The company also noted its planned acquisition of U.S. Xpress Enterprises Inc. It was announced in March. It is now expected to close in early third quarter 2023.

“While the current freight environment continues to be challenging, we are already positioning ourselves to prepare for the impending freight recovery, including the announced transaction to acquire U.S. Xpress later this summer, for which we are uniquely qualified and experienced to meaningfully improve results through the next phase of the cycle,” David Jackson, Knight-Swift CEO, said in the earnings statement.

Weak demand has carried over

Demand proved worse than expected in the first quarter, Jackson said. The unusually soft demand in the fourth quarter continued into the first quarter of 2023.

The depressed import activity on the West Coast has affected freight volumes and made bids more competitive, he said.

“The absence of the typical seasonal uplift in March saw truckload spot rates drift lower to levels that we believe are below cash operating costs for a large portion of carriers, especially smaller and less-well-capitalized operators,” Jackson said in the earnings statement.

The company’s focus on cost control and improved revenue in its dedicated business has helped keep the truckload segment’s adjusted operating ratio in the mid-80s for the quarter, Jackson said.

The Knight-Swift LTL segment has performed well, he said, essentially holding revenue, operating income, and operating ratio flat as yield improvements and cost discipline offset the softer volume environment.

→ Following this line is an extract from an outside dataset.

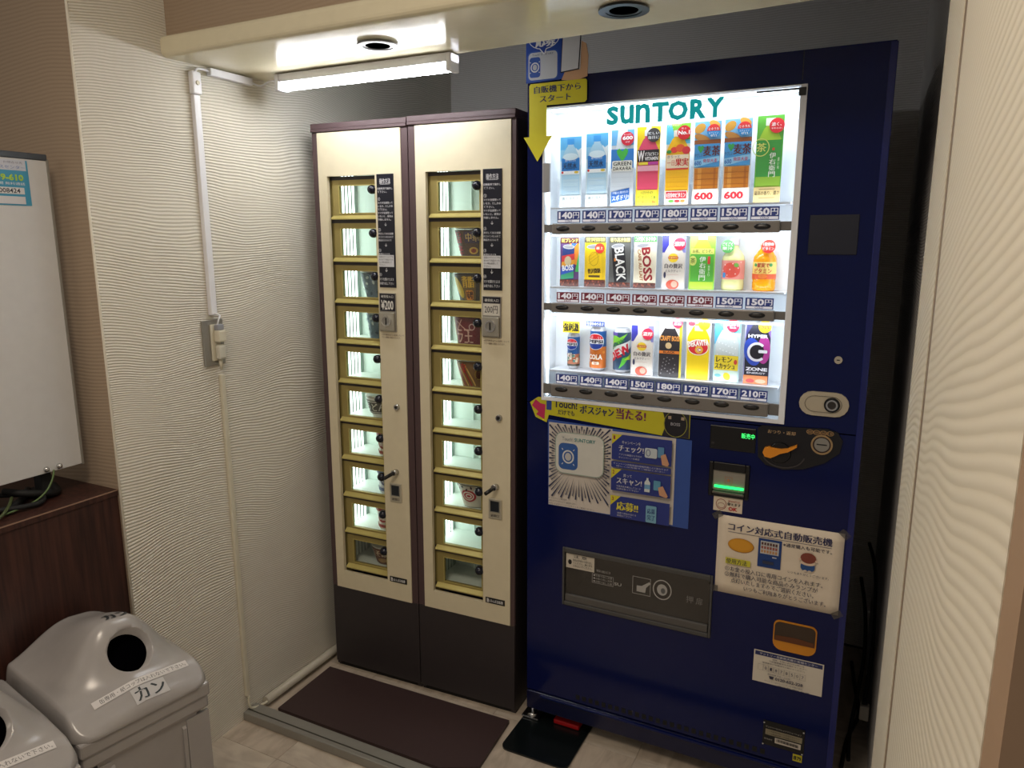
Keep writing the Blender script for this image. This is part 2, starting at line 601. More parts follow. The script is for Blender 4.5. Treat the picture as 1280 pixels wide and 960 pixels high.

“We anticipate the general weakness in shipping demand will persist through the spring while ongoing rate pressure and cost inflation will continue to drive capacity from the market,” Jackson said. “We believe this rationalization of capacity, combined with the progress being made by shippers in their efforts to work down inventory levels, will lead to improved business conditions for carriers in the back half of 2023.”

In 2017, Knight Transportation (founded in 1990) merged with Swift Transportation (founded in 1966) to create Knight-Swift Transportation Holdings Inc.